Non è dato sapere con precisione quando fu definitivamente chiuso il campo del Gradaro destinato oltre che a militari italiani anche a quelli alleati in attesa di essere inviati nei campi di concentramento tedeschi; si ritiene verosimilmente che esso cessò di essere attivo solamente con la fine del conflitto.

Terminata la guerra il Gradaro fu utilizzato ancora come campo di concentramento ma questa volta per soldati e seguaci della Repubblica Sociale Italiana.

Com’è ovvio tutta la corrispondenza, sia in partenza sia in arrivo, era sottoposta a censura e sulla stessa erano apposti in un primo tempo il bollo con la dicitura “Front-Stalag 337 15 geprüft” (Campo al fronte - controllata) e successivamente “1 geprüftStalag 339”. Effettuato il controllo da parte delle autorità germaniche, le cartoline e le lettere erano consegnate all’ufficio postale civile di Mantova che a sua volta apponeva il regolamentare bollo.

Riproduciamo alcuni documenti recanti detti bolli.

Cartolina prestampata per Prigionieri di guerra spedita da Mantova il 15-3-1943.
Reca il bollo di censura
“1 geprüft Stalag 339”

Cartolina prestampata per Prigionieri di guerra spedita da Mantova il 22-3-1943.
Reca i bolli di censura
“1 geprüft Stalag 339” e “Lagerführung”

Cartolina prestampata per Prigionieri di guerra spedita da Mantova il 2-9-1944.
Reca i bolli di censura
“1 geprüft Stalag 339” e “Lagerführung”

La Croce Rossa Italiana predispose apposite cartoline, sulle quali apponeva il proprio bollo, da inviare alle famiglie degli internati.

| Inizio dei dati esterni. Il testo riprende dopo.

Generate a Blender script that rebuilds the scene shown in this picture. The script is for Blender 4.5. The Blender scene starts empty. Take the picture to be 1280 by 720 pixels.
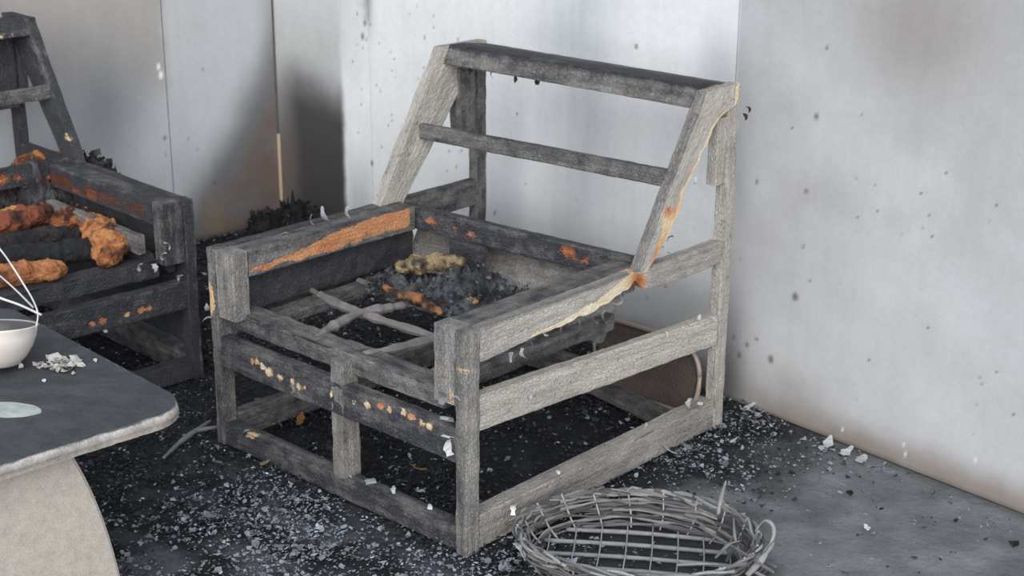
import bpy, bmesh, math, random
import numpy as np
from mathutils import Vector, Matrix

rng = np.random.default_rng(7)
random.seed(7)
SC = bpy.context.scene
COL = SC.collection
PI = math.pi

# ---------------------------------------------------------------- camera
cam_data = bpy.data.cameras.new('camera')
cam_data.sensor_width = 36.0
cam_data.lens = 1880.25 / 1280 * 36.0
cam_data.clip_start = 0.05
cam = bpy.data.objects.new('camera', cam_data)
COL.objects.link(cam)
_yaw, _pitch, _roll = 2.308, -0.328, 0.006
_f = Vector((math.cos(_yaw) * math.cos(_pitch), math.sin(_yaw) * math.cos(_pitch), math.sin(_pitch)))
_r = Vector((math.sin(_yaw), -math.cos(_yaw), 0))
_u = _r.cross(_f)
_r2 = math.cos(_roll) * _r + math.sin(_roll) * _u
_u2 = -math.sin(_roll) * _r + math.cos(_roll) * _u
_m = Matrix((_r2, _u2, -_f)).transposed().to_4x4()
_m.translation = Vector((1.950, -2.012, 1.551))
cam.matrix_world = _m
SC.camera = cam
cam_data.dof.use_dof = True
cam_data.dof.focus_distance = 3.0
cam_data.dof.aperture_fstop = 7.0

# ---------------------------------------------------------------- world, lights, exposure
world = bpy.data.worlds.new('overcast_sky')
SC.world = world
world.use_nodes = True
wb = world.node_tree.nodes['Background']
wb.inputs[0].default_value = (0.80, 0.89, 1.0, 1)
wb.inputs[1].default_value = 1.0
sun_data = bpy.data.lights.new('hazy_sun', 'SUN')
sun_data.energy = 2.5
sun_data.angle = math.radians(55)
sun_data.color = (1.0, 0.96, 0.90)
sun = bpy.data.objects.new('hazy_sun', sun_data)
COL.objects.link(sun)
sun.rotation_euler = Vector((-0.75, 0.85, -0.48)).to_track_quat('-Z', 'Y').to_euler()
SC.view_settings.view_transform = 'Standard'
SC.view_settings.look = 'None'
SC.view_settings.gamma = 1.0
SC.view_settings.use_curve_mapping = False
SC.view_settings.exposure = 0.35


# ---------------------------------------------------------------- numpy noise
def _hash(ix, iy, iz, seed):
    h = (ix * 374761393 + iy * 668265263 + iz * 2147483647 + seed * 1274126177) & 0xFFFFFFFF
    h = ((h ^ (h >> 13)) * 1274126177) & 0xFFFFFFFF
    h = ((h ^ (h >> 16)) * 2246822519) & 0xFFFFFFFF
    return ((h ^ (h >> 15)) & 0xFFFFFF) / float(0xFFFFFF)


def vnoise(P, freq=1.0, seed=0):
    """value noise in -1..1"""
    Q = np.asarray(P, float) * freq + 1000.0
    I = np.floor(Q).astype(np.int64)
    F = Q - I
    F = F * F * (3 - 2 * F)
    out = 0
    for dx in (0, 1):
        for dy in (0, 1):
            for dz in (0, 1):
                w = (F[:, 0] if dx else 1 - F[:, 0]) * (F[:, 1] if dy else 1 - F[:, 1]) * (F[:, 2] if dz else 1 - F[:, 2])
                out = out + w * _hash(I[:, 0] + dx, I[:, 1] + dy, I[:, 2] + dz, seed)
    return out * 2 - 1


def fbm(P, freq=1.0, seed=0, octv=3):
    s = 0
    a = 1.0
    t = 0
    for k in range(octv):
        s = s + a * vnoise(P, freq * 2 ** k, seed + k)
        t += a
        a *= 0.55
    return s / t


def sst(x, a, b):
    t = np.clip((x - a) / (b - a), 0, 1)
    return t * t * (3 - 2 * t)


# ---------------------------------------------------------------- materials
def new_mat(name):
    m = bpy.data.materials.new(name)
    m.use_nodes = True
    nt = m.node_tree
    return m, nt, nt.nodes['Principled BSDF']


def N(nt, kind, **kw):
    n = nt.nodes.new(kind)
    for k, v in kw.items():
        setattr(n, k, v)
    return n


def L(nt, a, b):
    nt.links.new(a, b)


def ramp(nt, fac, stops):
    r = N(nt, 'ShaderNodeValToRGB')
    els = r.color_ramp.elements
    while len(els) < len(stops):
        els.new(0.5)
    for e, (p, c) in zip(els, stops):
        e.position = p
        e.color = (*c, 1)
    L(nt, fac, r.inputs[0])
    return r.outputs[0]


def mix(nt, fac, a, b, mode='MIX'):
    n = N(nt, 'ShaderNodeMix', data_type='RGBA', blend_type=mode)
    for sock, v in ((n.inputs[0], fac), (n.inputs[6], a), (n.inputs[7], b)):
        if hasattr(v, 'default_value'):
            L(nt, v, sock)
        elif isinstance(v, tuple):
            sock.default_value = (*v, 1)
        else:
            sock.default_value = v
    return n.outputs[2]


def math_node(nt, op, a, b=0.0, clamp=False):
    n = N(nt, 'ShaderNodeMath', operation=op, use_clamp=clamp)
    for s, v in ((n.inputs[0], a), (n.inputs[1], b)):
        if hasattr(v, 'default_value'):
            L(nt, v, s)
        else:
            s.default_value = v
    return n.outputs[0]


def noise_tex(nt, vec, scale, detail=4, rough=0.6):
    n = N(nt, 'ShaderNodeTexNoise')
    n.inputs['Scale'].default_value = scale
    n.inputs['Detail'].default_value = detail
    n.inputs['Roughness'].default_value = rough
    L(nt, vec, n.inputs['Vector'])
    return n.outputs['Fac']


def attr(nt, name):
    return N(nt, 'ShaderNodeAttribute', attribute_name=name)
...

Sul retro si comunicavano notizie che avevano diverso tenore.

Infatti sulle prime, stampate anche al retro, si informavano i familiari che il loro congiunto si trovava in un determinato campo di concentramento. Su altre, non stampate al retro, l’internato poteva dare direttamente sue notizie.

Recto e verso di cartoline predisposte dalla Croce Rossa sulle quali era apposto il bollo delle Regie Poste Italiane che consentiva l’inoltro in franchigia


Successivamente un incaricato della Croce Rossa informava che il loro congiunto era stato trasferito in Germania in località non precisata. Lo stesso incaricato si premurava di assicurare i congiunti della buona salute del loro caro e che ben presto avrebbero ricevuto da lui notizie più precise.


N.B.: alcune notizie e i documenti in bianco/nero mi furono forniti dall’amico Bruno Deandrea a corredo di un suo articolo pubblicato a cura del Centro Studi Internazionale di Storia Postale nel libro “Mantova 1704-2004 – Trecento anni di posta”.

Prima di terminare questa breve relazione sui campi di concentramento di Mantova, desidero ricordare un tragico evento, purtroppo non molto noto ai più, avvenuto il 19 settembre 1943.

Quel giorno il comando tedesco del campo di concentramento del Gradaro richiese la disponibilità di dieci internati per eseguire lavori di sterramento nelle vicinanze della città. Furono caricati su un camion e accompagnati nella valletta denominata l’Aldriga nei pressi del Lago Superiore, circa negli stessi luoghi ove si era combattuta la battaglia di Curtatone e Montanara.

Appena giunti furono incaricati di scavare una larga fossa; quando ebbero terminato il lavoro furono legati uno alla volta dagli altri disgraziati e passati per le armi. La fossa era destinata a loro tomba. Questi dieci innocenti pagarono con la vita il ferimento di due soldati tedeschi che, a detta delle autorità militari, era avvenuto ad opera di italiani.

Cosa che si rivelò assolutamente falsa in quanto durante una rissa essi si erano reciprocamente feriti. Un cippo, a loro ricordo, è stato innalzato quasi di fronte a quello che ricorda il fatto d’armi avvenuto il 29 maggio 1848.

Quest’anno i due avvenimenti sono stati celebrati con una cerimonia comune alla presenza del capo di Stato Maggiore dell’Esercito, il generale di corpo d’armata Salvatore Farina.